Rather than deal with any of that, I would like to zero in on an arcane side-argument from Glenn Reynolds:

I WARNED EARLIER that if Americans concluded that the press was on the other side, the consequences would be dire. […] I'm a big fan of freedom of the press. I think it's too bad that the journalistic profession is ruining things for everybody through the hubris, irresponsibility, sloppiness, and outright agenda-driven bias of its practitioners.

There are three things to respond to here. 1) If Americans conclude that "the press was on the other side," I am utterly, 100 percent convinced that Americans would be wrong, a point I tried to make last July, when Reynolds was praising a Mort Kondracke column that claimed "The American establishment, led by the media and politicians, is in danger of talking the United States into defeat in Iraq." Why do I think it's wrong? Because I've known maybe 300 American journalists fairly well in my life, and not one—really, 0 out of 300—could accurately be described as being "on the other side," actively rooting for the United States to lose wars. There's a selection bias, I'll grant you, and I'm not the sharpest cookie in the barnyard, but realize also that the majority of those people are on the political left, and quite a few on the Progressive Naderite end. If the press was indeed on the other side, wouldn't at least, I dunno 100 of those people be rooting against the home team? Or are they all just sleeper agents? (Reynolds also knows scores of journalists; I wonder how many he considers to be Benedict Arnolds….) 2) If "Americans concluded that the press was on the other side," not only would Americans be wrong, but it would be their own damned fault, and not because "the journalistic profession is ruining things for everybody." Why? Firstly because the journalistic profession, as we are reminded daily by people like Glenn Reynolds, has less and less power to do anything, let alone ruin things for everybody. But mostly it's because people are responsible for their own behavior, especially in a society blessed with as much information and freedom as ours. If they choose to form their opinions based on those who are too quick with the Treason card … that's on them. If I choose to support the shredding of the Second Amendment, is it my fault, or the fault of the NRA, or of legal gun owners who commit crimes, or of a media that feeds me anti-gun messages? I vote me. 3) Without question, there will continue to be more, not less, "outright agenda-driven bias" in journalism, as the market becomes richer with choice. And much of that output will continue coming from the right side of the political spectrum, as a corrective to the fish-don't-feel-the-water bias of the dreaded MSM. If that's a key factor in undermining public support for the First Amendment, then we're in for some rough seas ahead.

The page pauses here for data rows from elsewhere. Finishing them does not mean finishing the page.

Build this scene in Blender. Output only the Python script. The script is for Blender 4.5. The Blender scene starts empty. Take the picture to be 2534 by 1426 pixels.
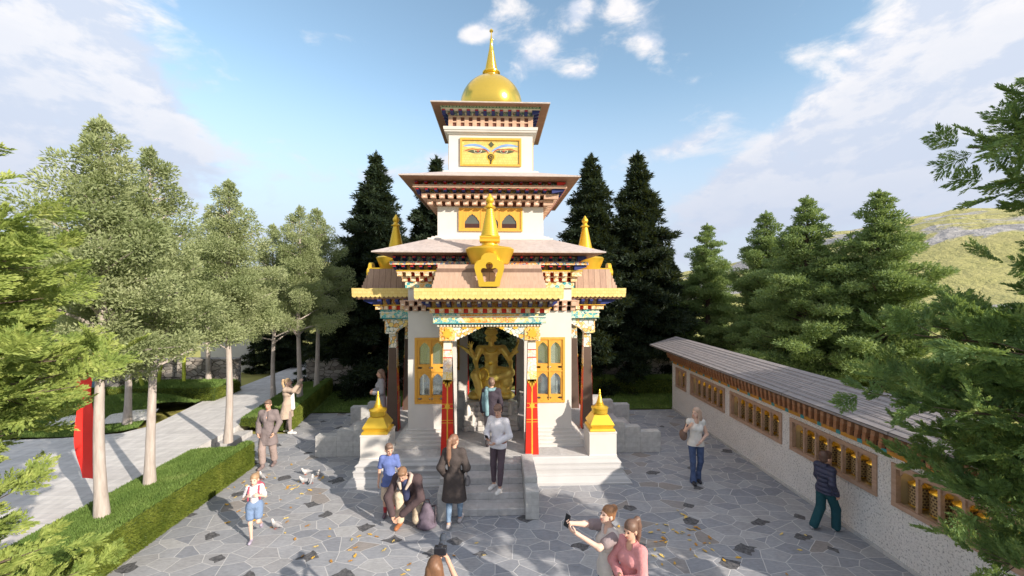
import bpy, bmesh, math, random
import numpy as np
from mathutils import Vector, Matrix, Euler
R = math.radians
PI = math.pi
sc = bpy.context.scene
col = sc.collection
random.seed(7)
rng = np.random.default_rng(7)

# ------------------------------------------------------------------ camera
CAMP = Vector((0.15, -12.6, 4.5))
YAW = 2.19
cd = bpy.data.cameras.new("camera")
cd.sensor_width = 36.0
cd.lens = 36.0 * 1020.0 / 2534.0
cd.clip_start = 0.05
cd.clip_end = 3000
cam = bpy.data.objects.new("camera", cd)
cam.location = CAMP
cam.rotation_euler = (R(90), 0, R(-YAW))
col.objects.link(cam)
sc.camera = cam

# ------------------------------------------------------------------ light
SUN_TO = Vector((0.76, -0.65, 0.456)).normalized()      # towards the sun
SUN_EL = math.asin(SUN_TO.z)
SUN_AZ = math.atan2(SUN_TO.x, SUN_TO.y)
sl = bpy.data.lights.new("sun", 'SUN')
sl.energy = 2.35
sl.angle = R(0.55)
sl.color = (1.0, 0.885, 0.74)
so = bpy.data.objects.new("sun", sl)
so.rotation_euler = SUN_TO.to_track_quat('Z', 'Y').to_euler()
so.location = (20, -20, 30)
col.objects.link(so)

sc.view_settings.view_transform = 'Standard'
sc.view_settings.look = 'None'
sc.view_settings.exposure = 1.6
sc.view_settings.gamma = 1.0
sc.view_settings.use_curve_mapping = False

# ------------------------------------------------------------------ node helper
class NT:
    def __init__(s, tree):
        s.t = tree
        s.n = tree.nodes
        s.l = tree.links
    def node(s, typ, **kw):
        nd = s.n.new(typ)
        for k, v in kw.items():
            setattr(nd, k, v)
        return nd
    def put(s, sock, v):
        if v is None: return
        if isinstance(v, bpy.types.NodeSocket): s.l.new(v, sock)
        else:
            if hasattr(sock.default_value, '__len__') and not isinstance(v, (int, float)):
                v = tuple(v)
                if len(sock.default_value) == 4 and len(v) == 3: v = v + (1.0,)
            sock.default_value = v
    def math(s, op, a, b=None, c=None, clamp=False):
        nd = s.node('ShaderNodeMath', operation=op, use_clamp=clamp)
        s.put(nd.inputs[0], a); s.put(nd.inputs[1], b)
        if c is not None: s.put(nd.inputs[2], c)
        return nd.outputs[0]
    def vmath(s, op, a, b=None):
        nd = s.node('ShaderNodeVectorMath', operation=op)
        s.put(nd.inputs[0], a)
        if b is not None: s.put(nd.inputs[1], b)
        return nd.outputs[0]
    def mix(s, f, a, b, typ='MIX'):
        nd = s.node('ShaderNodeMix', data_type='RGBA', blend_type=typ)
        s.put(nd.inputs[0], f); s.put(nd.inputs[6], a); s.put(nd.inputs[7], b)
        return nd.outputs[2]
    def noise(s, vec, scale=5, detail=4, rough=.55, dist=0.0):
        nd = s.node('ShaderNodeTexNoise')
        s.put(nd.inputs['Vector'], vec); nd.inputs['Scale'].default_value = scale
        nd.inputs['Detail'].default_value = detail; nd.inputs['Roughness'].default_value = rough
        nd.inputs['Distortion'].default_value = dist
        return nd.outputs['Fac']
    def noisec(s, vec, scale=5, detail=3):
        nd = s.node('ShaderNodeTexNoise')
        s.put(nd.inputs['Vector'], vec); nd.inputs['Scale'].default_value = scale
        nd.inputs['Detail'].default_value = detail
        return nd.outputs['Color']
    def vor(s, vec, scale=5, feature='F1', dist='EUCLIDEAN', rnd=1.0, dim='3D'):
        nd = s.node('ShaderNodeTexVoronoi', feature=feature, voronoi_dimensions=dim)
        if feature != 'DISTANCE_TO_EDGE': nd.distance = dist
        s.put(nd.inputs['Vector'], vec); nd.inputs['Scale'].default_value = scale
        nd.inputs['Randomness'].default_value = rnd
        return nd
    def ramp(s, f, stops, interp='LINEAR'):
        nd = s.node('ShaderNodeValToRGB')
        cr = nd.color_ramp; cr.interpolation = interp
        while len(cr.elements) > 1: cr.elements.remove(cr.elements[-1])
        for i, (p, c) in enumerate(stops):
            if not hasattr(c, '__len__'): c = (c, c, c)
            e = cr.elements[0] if i == 0 else cr.elements.new(p)
            e.position = p; e.color = (c[0], c[1], c[2], 1)
        s.put(nd.inputs[0], f)
        return nd.outputs[0]
    def map(s, vec, loc=(0,0,0), rot=(0,0,0), scale=(1,1,1)):
        nd = s.node('ShaderNodeMapping')
        s.put(nd.inputs['Vector'], vec)
        nd.inputs['Location'].default_value = loc; nd.inputs['Rotation'].default_value = rot
        nd.inputs['Scale'].default_value = scale
        return nd.outputs[0]
    def sep(s, vec):
        nd = s.node('ShaderNodeSeparateXYZ'); s.put(nd.inputs[0], vec); return nd.outputs
    def comb(s, x=0, y=0, z=0):
        nd = s.node('ShaderNodeCombineXYZ')
        s.put(nd.inputs[0], x); s.put(nd.inputs[1], y); s.put(nd.inputs[2], z)
        return nd.outputs[0]
    def sstep(s, v, a, b):
        nd = s.node('ShaderNodeMapRange', interpolation_type='SMOOTHSTEP')
        s.put(nd.inputs[0], v); nd.inputs[1].default_value = a; nd.inputs[2].default_value = b
        return nd.outputs[0]
    def bump(s, h, strength=.3, dist=.02):
        nd = s.node('ShaderNodeBump'); s.put(nd.inputs['Height'], h)
        nd.inputs['Strength'].default_value = strength; nd.inputs['Distance'].default_value = dist
        return nd.outputs[0]

# ------------------------------------------------------------------ sky
wd = bpy.data.worlds.new("World"); sc.world = wd; wd.use_nodes = True
W = NT(wd.node_tree); W.n.clear()
out = W.node('ShaderNodeOutputWorld')
tc = W.node('ShaderNodeTexCoord').outputs['Generated']
sky = W.node('ShaderNodeTexSky', sky_type='NISHITA', sun_disc=False)
sky.sun_elevation = SUN_EL; sky.sun_rotation = SUN_AZ
sky.air_density = 1.0; sky.dust_density = 0.6; sky.ozone_density = 1.4; sky.altitude = 1200
dx, dy, dz = W.sep(tc)
az = W.math('ARCTAN2', dx, dy)
el = W.math('ARCSINE', dz)
# cloud layer coordinates: direction met by a flat layer, squashed near the horizon
den = W.math('ADD', W.math('MAXIMUM', dz, 0.0), 0.16)
lay = W.comb(W.math('DIVIDE', dx, den), W.math('DIVIDE', dy, den), W.math('MULTIPLY', el, 2.0))
n1 = W.noise(lay, 1.9, 9, .62, .25)
ang = W.comb(az, W.math('MULTIPLY', el, 1.9), 0.37)
n2 = W.noise(ang, 7.5, 9, .6, .3)
nz = W.math('MULTIPLY_ADD', n2, .75, W.math('MULTIPLY', n1, .25))
def blob(a, e, ra, re, amp, tilt=0.0):
    u = W.math('SUBTRACT', az, R(a)); v = W.math('SUBTRACT', el, R(e))
    ct, st = math.cos(R(tilt)), math.sin(R(tilt))
    uu = W.math('ADD', W.math('MULTIPLY', u, ct), W.math('MULTIPLY', v, st))
    vv = W.math('SUBTRACT', W.math('MULTIPLY', v, ct), W.math('MULTIPLY', u, st))
    uu = W.math('DIVIDE', uu, R(ra)); vv = W.math('DIVIDE', vv, R(re))
    r2 = W.math('ADD', W.math('MULTIPLY', uu, uu), W.math('MULTIPLY', vv, vv))
    return W.math('MULTIPLY', W.math('POWER', 2.718, W.math('MULTIPLY', r2, -1.0)), amp)
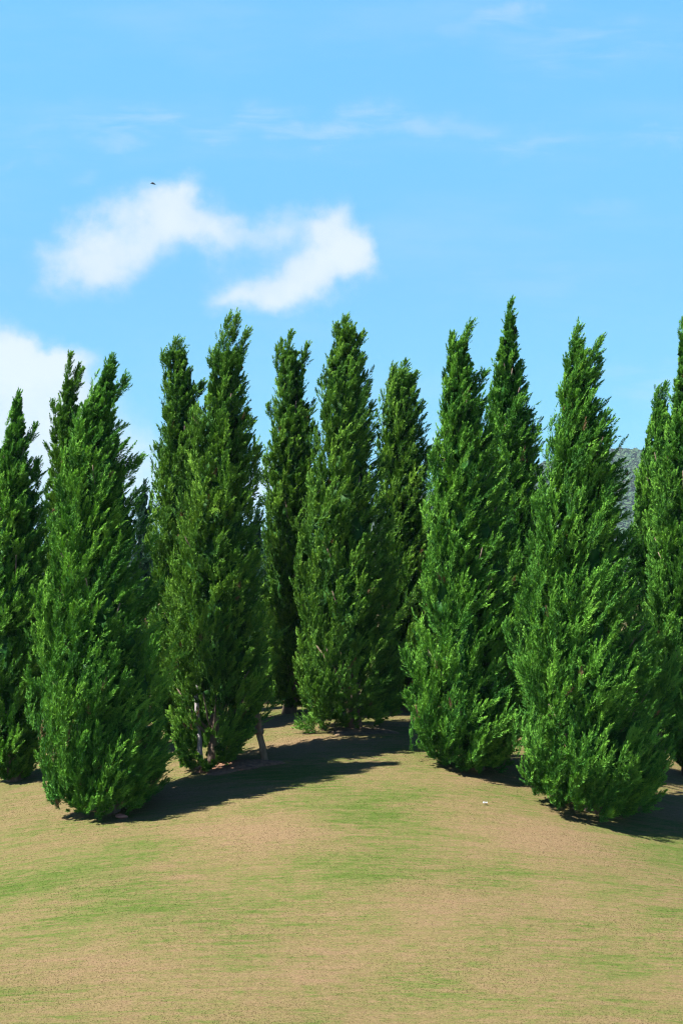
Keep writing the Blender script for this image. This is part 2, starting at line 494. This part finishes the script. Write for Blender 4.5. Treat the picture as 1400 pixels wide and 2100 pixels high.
    npl = spec.get('plumes', 9); nsp = spec.get('nsp', 66)
    P = side_shoots(B, npl, rng, np.clip(B.L*.38, .06, .27), .56, wind*.9, .17)
    dry = rng.random(len(P.p)) < spec.get('dry', .003)
    P.tint[dry] = 9
    P2 = Shoots(B.p, B.d, B.L*1.05, B.c, B.w*.35, np.clip(B.tint+.06, 0, 1))
    ls = spec.get('leafsize', 1.0)
    V1, t1 = sprigs(P, nsp, rng, .062*ls, .0105*ls)
    V2, t2 = sprigs(P2, nsp, rng, .070*ls, .0105*ls, .2)
    parts = [V1, V2]; tn = [t1, t2]
    if lead:
        V4, t4 = sprigs(Shoots.cat(lead), 50, rng, .055*ls, .0105*ls, 0.0)
        parts.append(V4); tn.append(t4)
    # long fine whips past the outline
    nw = int(spec.get('whips', 60)*.7*detail)
    if nw:
        th, z = spots(nw, False); z = zs[0]+(z-zs[0])*.8; ps, _ = surf(th, z, .72)
        outw = np.stack([np.cos(th), np.sin(th), np.zeros(nw)], -1)
        d = unit(outw*.5+np.array([.25, 0, 1.])+rng.normal(size=(nw, 3))*.2)
        L = .18+.2*rng.random(nw)
        wv = Shoots(ps, d, L, np.tile([.38, .05, -.02], (nw, 1)), L*.06, np.full(nw, .7))
        V3, t3 = sprigs(wv, 34, rng, .075, .014)
        parts.append(V3); tn.append(t3)
    V = np.concatenate(parts); T = np.concatenate(tn)
    gx0, gy0, gz0 = spec['at']
    def settle(V):                                    # the skirt follows the slope and stops at the turf
        dz = ground_z(V[:, 0]+gx0, V[:, 1]+gy0)-gz0
        V[:, 2] += dz*np.clip(1-V[:, 2]/1.6, 0, 1)
        V[:, 2] = np.maximum(V[:, 2], dz+.01+.03*rng.random(len(V)))
    settle(V)
    Fq = np.arange(len(V)).reshape(-1, 4)
    # lumpy dark core well behind the outline, added to block sun and view
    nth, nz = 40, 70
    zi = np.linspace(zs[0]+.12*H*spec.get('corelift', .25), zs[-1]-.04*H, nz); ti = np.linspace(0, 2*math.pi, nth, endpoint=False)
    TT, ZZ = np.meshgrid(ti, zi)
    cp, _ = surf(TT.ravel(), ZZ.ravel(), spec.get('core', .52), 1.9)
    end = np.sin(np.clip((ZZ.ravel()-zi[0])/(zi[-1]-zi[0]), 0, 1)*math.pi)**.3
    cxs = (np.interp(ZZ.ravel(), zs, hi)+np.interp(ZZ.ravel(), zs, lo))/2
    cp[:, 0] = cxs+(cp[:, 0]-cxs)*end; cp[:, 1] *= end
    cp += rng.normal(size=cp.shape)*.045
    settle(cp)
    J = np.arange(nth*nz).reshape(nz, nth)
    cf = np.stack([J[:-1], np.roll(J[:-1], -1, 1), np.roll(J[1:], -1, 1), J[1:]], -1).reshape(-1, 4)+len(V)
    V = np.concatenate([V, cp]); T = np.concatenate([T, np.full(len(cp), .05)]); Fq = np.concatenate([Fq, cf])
    return V, Fq, T


def trunk(spec, seed, r0):
    rng = np.random.default_rng(seed+500)
    o = np.array(spec['outline']); o = o[np.argsort(o[:, 0])]
    zs, lo, hi = o.T; cx = lambda z: float(np.interp(z, zs, (lo+hi)/2))
    H = zs[-1]
    hs = np.linspace(-.08, H*.93, 16)
    pts = [(cx(max(h, zs[0]+.5))*min(1, max(0, h)/1.2)+rng.normal()*.015, rng.normal()*.015, h) for h in hs]
    rad = [r0*(1.35 if h < 0 else 1)*(1-.9*max(h, 0)/H) for h in hs]
    parts = [tube(pts, rad, 10, .06, rng)]
    for k in range(16):
        h = .35+(H*.8)*rng.random()**1.3; th = rng.random()*6.28
        R = float(np.interp(h+.4, zs, (hi-lo)/2))*.75
        x = cx(h) if h > 1.2 else cx(h)*h/1.2
        q = np.array([x, 0, h]); e = np.array([x+math.cos(th)*R, math.sin(th)*R, h+R*.9+.25])
        mid = (q+e)/2+np.array([0, 0, -.12*R])
        parts.append(tube([q, mid, e], [r0*.30*(1-.6*h/H), r0*.2*(1-.6*h/H), .008], 6))
    return join(parts)


GROUP = 'tall junipers standing on the lawn'
seedno = [10]


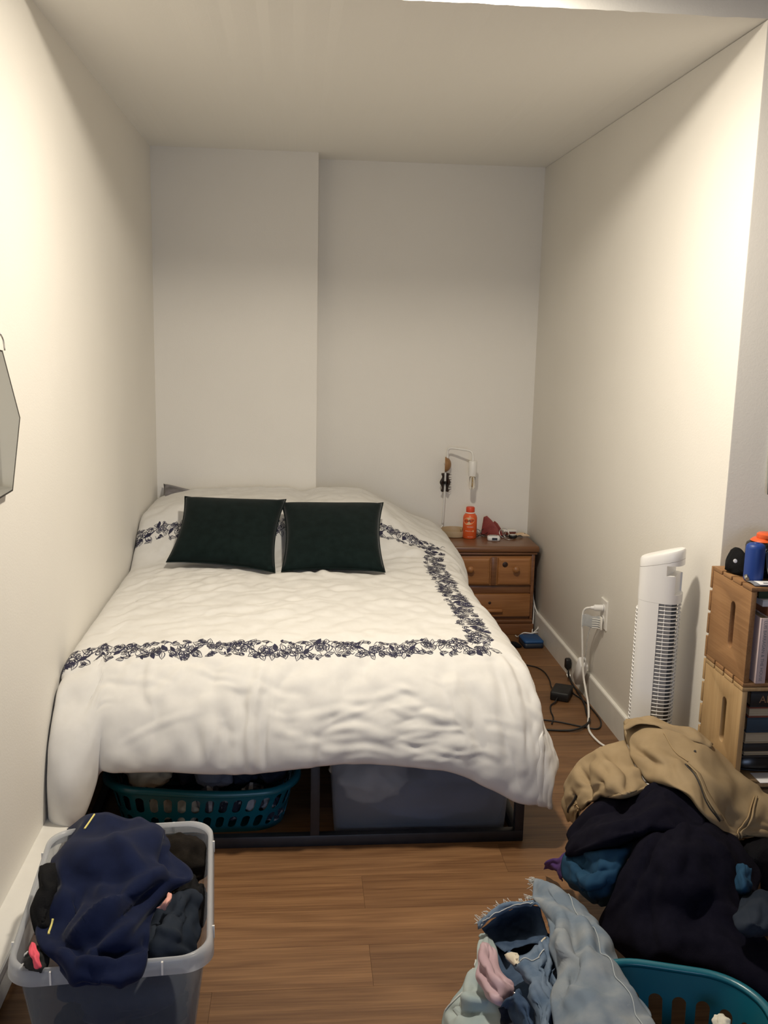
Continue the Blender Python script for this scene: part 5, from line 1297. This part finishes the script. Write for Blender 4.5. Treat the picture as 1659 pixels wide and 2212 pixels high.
def seam_on(P, pts, r, mat, par, name='seam', off=.0042, toward=None):
    out = []
    for u, v_ in [q[:2] for q in crv([(a, b, 0) for a, b in pts], 9)]:
        p, nn = on_grid(P, u, v_)
        d = np.array((0, 0, 1.55))-p
        if nn@d < 0: nn = -nn
        out.append(tuple(p+nn*off))
    v, f = tube_geo(crv(out, 2), r, 6); return mesh(name, v, f, mat, par, True)
seam_on(PR, [(.30, .72), (.42, .72), (.55, .715), (.68, .71), (.80, .71)], .0020, M['thread_tan'], kh, 'seam', .006)
seam_on(PR, [(.30, .735), (.42, .735), (.55, .73), (.68, .725), (.80, .725)], .0030, M['khaki'], kh, 'seam', .006)
seam_on(PR, [(.52, .33), (.58, .40), (.63, .47), (.68, .53), (.71, .58)], .0022, M['dark_in'], kh, 'pocket_slit', .003)
fl_ = []
for k in range(9):
    u, v_ = .505+.20*k/8, .335+.245*k/8; row = []
    for q in range(4):
        p, nn = on_grid(PR, u-.035*q/3-.002, v_+.028*q/3); d = np.array((0, 0, 1.55))-p; nn = nn if nn@d > 0 else -nn
        row.append(p+nn*(.0065-.0010*q))
    fl_.append(row)
v, f = sheet_geo(np.array(fl_), .003); mesh('pocket_welt', v, f, M['khaki'], kh, True)
seam_on(PR, [(.32, .245), (.42, .30), (.45, .36)], .0015, M['thread_tan'], kh)
p, nn = on_grid(PR, .36, .40); lathe('eyelet', tuple(p+np.array((0, -.002, .004))), [(0, 0), (.0035, 0), (.003, .001), (0, .001)], M['dark_in'], kh, 10, (-.2, -.6, .8))
seam_on(PL_, [(.50, .80), (.58, .76), (.70, .76), (.78, .80)], .0018, M['thread_tan'], kh)
seam_on(PL_, [(.42, .70), (.45, .78), (.43, .88)], .004, M['dark_in'], kh, 'pocket_slit', .002)
# big navy sweater
sw = thing('navy_sweater', 'large dark navy knit sweater covering the clothes heap below the khaki trousers', 'sweater', (1.05, 2.1, 0))
o, P = fabric('sleeve', [[(0.798,2.500,0.160),(0.876,2.521,0.230),(0.970,2.483,0.280),(1.040,2.443,0.320),(1.101,2.391,0.300)],
  [(0.749,2.392,0.200),(0.817,2.361,0.300),(0.902,2.319,0.355),(0.985,2.314,0.390),(1.052,2.256,0.360)],
  [(0.718,2.312,0.210),(0.773,2.230,0.315),(0.849,2.177,0.370),(0.929,2.172,0.400),(1.015,2.141,0.370)],
  [(0.712,2.278,0.200),(0.743,2.136,0.315),(0.819,2.092,0.365),(0.885,2.085,0.385),(0.986,2.071,0.360)],
  [(0.745,2.367,0.150),(0.775,2.216,0.250),(0.854,2.170,0.300),(0.910,2.139,0.330),(1.008,2.114,0.310)]], M['navy_knit'], sw, 31, 14, 15, .007, KL, fold=[([(.35,.08),(.38,.4),(.33,.7)],.014,-.016),([(.15,.5),(.35,.42),(.45,.4)],.014,-.014),([(.58,.2),(.62,.5),(.55,.8)],.016,.012)])
o, P = fabric('body', [[(0.864,2.185,0.280),(0.898,2.169,0.320),(0.996,2.240,0.350),(1.080,2.256,0.330),(1.160,2.263,0.250),(1.178,2.251,0.200)],
  [(0.826,2.114,0.315),(0.858,2.077,0.365),(0.926,2.072,0.385),(1.004,2.083,0.365),(1.100,2.123,0.300),(1.161,2.118,0.240)],
  [(0.792,2.080,0.280),(0.824,2.020,0.345),(0.877,1.976,0.375),(0.962,1.988,0.360),(1.043,2.007,0.310),(1.104,2.003,0.250)],
  [(0.762,2.059,0.220),(0.800,1.978,0.300),(0.852,1.918,0.335),(0.932,1.913,0.330),(1.003,1.917,0.290),(1.070,1.910,0.240)],
  [(0.748,2.077,0.140),(0.782,1.961,0.240),(0.839,1.888,0.280),(0.920,1.875,0.280),(0.982,1.843,0.265),(1.041,1.817,0.235)],
  [(0.753,2.000,0.130),(0.773,1.884,0.210),(0.817,1.823,0.245),(0.892,1.804,0.250),(0.955,1.761,0.245),(1.015,1.731,0.220)],
  [(0.787,1.980,0.100),(0.791,1.880,0.160),(0.833,1.828,0.190),(0.899,1.787,0.200),(0.956,1.732,0.200),(1.012,1.698,0.180)],
  [(0.831,2.058,0.030),(0.836,1.971,0.080),(0.885,1.941,0.100),(0.954,1.895,0.110),(1.018,1.832,0.110),(1.069,1.782,0.100)]], M['navy_knit'], sw, 32, 16, 18, .007, KL, amp=.9, fold=[([(.14,.28),(.28,.21),(.44,.16)],.012,-.020),([(.10,.5),(.2,.62),(.3,.8)],.018,.012),([(.45,.78),(.5,.6),(.64,.5)],.018,-.014),([(.4,.3),(.6,.28),(.78,.3)],.018,-.012),([(.5,.72),(.55,.95)],.016,.014),([(.22,.42),(.36,.40),(.5,.44)],.02,.012)])
o, P = fabric('blue_shirt', [[(0.752,2.376,0.160),(0.806,2.316,0.220),(0.856,2.249,0.270),(0.911,2.234,0.290)],
  [(0.733,2.341,0.185),(0.765,2.212,0.250),(0.813,2.163,0.290),(0.863,2.154,0.310)],
  [(0.712,2.310,0.165),(0.729,2.153,0.245),(0.776,2.104,0.285),(0.826,2.114,0.290)],
  [(0.707,2.273,0.140),(0.715,2.129,0.215),(0.754,2.081,0.250),(0.800,2.099,0.250)],
  [(0.736,2.293,0.100),(0.736,2.157,0.165),(0.754,2.107,0.190),(0.789,2.105,0.190)],
  [(0.787,2.326,0.050),(0.781,2.231,0.090),(0.786,2.190,0.110),(0.812,2.188,0.110)]], M['blue_cotton'], None, 33, 14, 12, .004, KL, amp=1.7, fold=[([(.15,.1),(.3,.4),(.32,.8)],.010,.014),([(.3,.05),(.45,.35),(.5,.75)],.010,-.014),([(.45,.15),(.6,.4),(.62,.8)],.010,.013),([(.2,.25),(.5,.2),(.8,.3)],.010,-.012),([(.35,.5),(.7,.45),(.9,.5)],.009,.010)])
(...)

Reynolds has written on this theme many many times before, usually asking leading questions like, "What happens if the public comes to regard the press as untrustworthy and un-American?" Well, the legal climate for speech may continue to contract (even as the practical climate expands), and each and every person who actively participates in the de-liberalization should be called very nasty names from a distance of 10 paces. And yes, I can see where journalists would have some soul-searching to do about their own unwitting contribution to the process (though my beef is more with their fair-weathered support of the First Amendment, their enthusiasm for McCain-Feingold, and their eagerness to expand police power). But if we're to ladle out blame for the pending First Amendment collapse on journalists who have a dispute with one source, let's save a drop or two for commentators who have encouraged their readers to believe the falsehood that professional reporters have been showing up to work all these years to carry out a specific agenda to undermine America.